Well, I wasn’t as late as I feared, and “The Omnivore’s Dilemma” found a much larger audience than I ever dared to hope. It turned out that millions of people shared my curiosity about where our food comes from and concerns about how it is produced. What’s more, the asking of those questions by large numbers of people, and the surprising answers they yielded, set into motion a certain economic and political momentum. As I wrote in the introduction (though to be honest more in hope than expectation), “If we could see what lies on the far side of the increasingly high walls of our industrial agriculture, we would surely change the way we eat.”

And so we are.
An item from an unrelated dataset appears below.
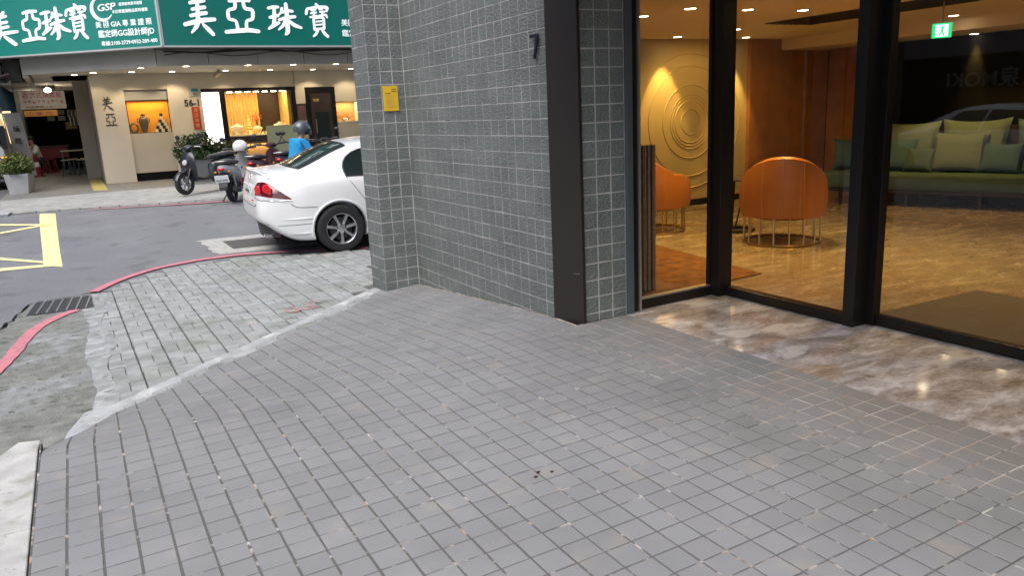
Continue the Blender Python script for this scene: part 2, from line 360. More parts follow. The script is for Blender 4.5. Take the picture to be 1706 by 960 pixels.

Some remarkable changes have taken place in the food and farming landscape since the book was published in 2006. Consider this handful of statistics, each in its own way an artifact of the “where-does-my-food-come-from” question:

There are now more than 8,000 farmers markets in America, an increase of 180 percent since 2006. More than 4,000 school districts now have farm-to-school programs, a 430 percent increase since 2006, and the percentage of elementary school with gardens has doubled, to 26 percent. During that period, sales of soda have plummeted, falling 14 percent between 2004 and 2014. The food industry is rushing to reformulate hundreds of products to remove high fructose corn syrup and other processed-food ingredients that consumers have made clear they will no longer tolerate. Sales of organic food have more than doubled since 2006, from $16.7 billion in 2006 to more than $40 billion today.